« Au premier temps de la valse, toute seule tu souris déjà », ainsi commence, pianissimo, une chanson de Jacques Brel. Son rythme se fera, ensuite, progressivement, largo, lento, adagio, andante, moderato, allegro et enfin prestissimo. Ainsi vont nos vies. Dans l'enfance, puis dans l'adolescence, le temps ne semble pas avoir de fin, il est étale, à perte d'horizon. Dans ces moments-là, comme on voudrait qu 'il s'accélère ! « Quand je sera grand, quand j'aurai un métier » disent, dans l'impatience, les enfants, les adolescents, dont l'esprit, déjà, appareille vers ces « mille chemins ouverts », dont la société leur parle.
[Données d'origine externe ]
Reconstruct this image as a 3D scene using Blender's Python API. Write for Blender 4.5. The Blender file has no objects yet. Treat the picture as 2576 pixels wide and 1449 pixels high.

Il y a mille perspectives, mille portes. Au fur et à mesure que nous avançons, elles se ferment, à notre passage, silencieusement. Vivre, c'est choisir, – et tout choix est, aussi, une perte. Le monde semble, alors, un Himalaya, un Everest, un Anapurna qu'il nous faut, d'urgence, conquérir. « Se distinguer » , là est l'expression magique, à l'école, dans la vie, dans la politique, dans l'entreprise. La « fonction publique », andante, vous ouvre ses portes ! Vous êtes attendus ! La carrière est semblable à cette autre carrière, celle des courses de chars, dans l'Antiquité. On s'élance, sans se rendre compte que l'on ne sera jamais, à son tour, parmi tant d'autres, qu'un « serviteur », fût-ce du « service public ».
Mais tout a une fin. Le sablier a laissé passer le sable des jours de cristal, des jours dorés : viennent les jours crépusculaires, les jours de l'ombre grandissante, de la solitude glacée, de l'étrange sensation, d'une accélération du temps, largo, lento, adagio, andante, moderato, allegro et enfin prestissimo. A d'autres, désormais, de prendre la mer, sur le frêle esquif de leur vie : résonnent, alors, pour eux, à nouveau, pianissimo, les premiers accords : « au premier temps de la valse ... ».